NEAR Intents Tops 550K Monthly Users As Cross-Chain Demand Builds


NEAR Intents has surpassed 550,000 unique users over the past 30 days, giving NEAR one of its clearest adoption signals in the chain-abstraction race.

The milestone shows that intent-based execution is moving beyond a technical narrative and into repeat user activity. NEAR Intents lets users request an outcome, such as swapping one asset for another, while solvers compete to complete the transaction through the best available route. That structure reduces the need for users to manually bridge assets, switch networks or manage fragmented liquidity across multiple chains.

The user milestone follows another major activity marker for the protocol. NEAR Intents recently crossed $20 billion in all-time volume, with the live explorer showing more than $20.7 billion in cumulative volume and more than $2.3 billion in 30-day volume. Together, the figures point to growing usage across both wallet count and transaction value.

Chain Abstraction Gets A Stronger Usage Test

The 550,000-user figure matters because chain abstraction has often been pitched as a user-experience fix without enough live data to prove durable demand. NEAR Intents is giving the market a cleaner test. Users do not need to care which chain provides liquidity or which execution route is used. They only need the transaction to complete quickly, securely and at a competitive price.

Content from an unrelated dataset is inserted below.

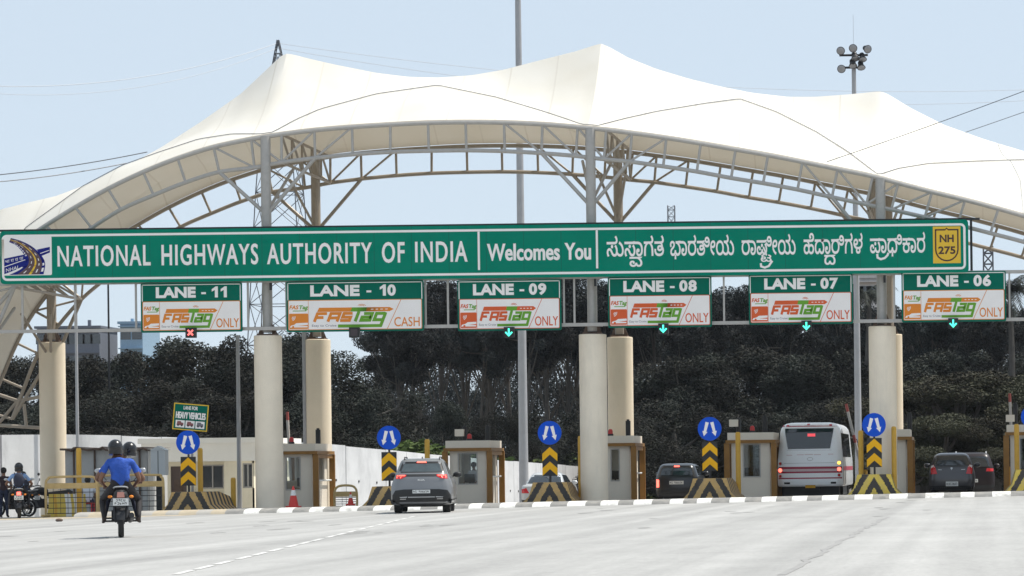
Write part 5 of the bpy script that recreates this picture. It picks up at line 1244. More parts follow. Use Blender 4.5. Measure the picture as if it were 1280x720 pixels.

That model fits the direction crypto apps are moving. Wallets, exchanges and front ends increasingly want to hide bridge complexity while still giving users access to assets across Bitcoin, Ethereum, Solana, NEAR and other networks. NEAR’s own Intents page frames the system as a transaction layer for users, dApps, protocols and AI agents that need value to move across chains with less friction.

The same strategy is now spreading into more active trading products. NEAR recently added Hyperliquid perpetual futures with 35-chain deposits, giving users a route from multichain assets into leveraged markets through near.com. That integration turns chain abstraction into a direct trading flow rather than only a swap or bridge experience.

Cross-Chain Market Is Splitting Between Winners And Survivors

The milestone arrives while the wider interoperability market becomes more selective. Some cross-chain products are gaining volume and users, while others are struggling to support infrastructure costs, liquidity coverage and distribution. The recent Mynth wind-down of Novaswap showed how difficult the category can be when usage does not scale quickly enough.

NEAR Intents sits on the stronger side of that split for now. Its monthly user count, volume growth and integration pipeline suggest that solver-based routing can attract demand when the user experience is simple and liquidity routes are broad enough.

The next test is whether those users keep returning after the headline milestone. Monthly wallet growth is useful, but recurring volume, active distribution partners, solver competition, low failed-transaction rates and clear fee capture will decide whether NEAR Intents becomes lasting cross-chain infrastructure or just another strong usage spike in a crowded interoperability market.